Interest rate hikes to have minimal impact on distributable income. Given the current low interest rate environment, S-REITs have taken the opportunity to refinance, lengthen the debt maturity profile as well as widen their sources of debt, hence enjoying savings in interest. DBS economist expects interest rate hikes only towards the end of 2011. Even then, our scenario analysis reveals that the impact on S-REITs FY11 distributable income is limited to -0.2 to -3.0% as majority of the S-REITs have hedged/fixed their interest rate positions.

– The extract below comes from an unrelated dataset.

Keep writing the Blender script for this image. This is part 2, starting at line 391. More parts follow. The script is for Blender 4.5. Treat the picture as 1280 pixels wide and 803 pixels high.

Industrial & Sponsored REITs have potential for further accretive acquisitions. Even after acquiring cS$6bn of assets YTD, S-REIT sector gearing remains low at 34.4%. Further growth from acquisitions is possible and we look towards the industrial REITs for their ability to acquire earnings accretive assets given the relative higher yields of industrial assets while sponsored REITs continue to offer long-term portfolio growth visibility to investors from potential asset injections in the medium term.

Stock picks. CMT, FCT, CDL HT and Ascott REIT are expected to deliver strong organic growth potential coupled with sponsor injection possibilities. P-Life offers downside protection as revenue is pegged to inflation. MLT and Cache offer potential earnings surprise given their visible sponsor pipeline.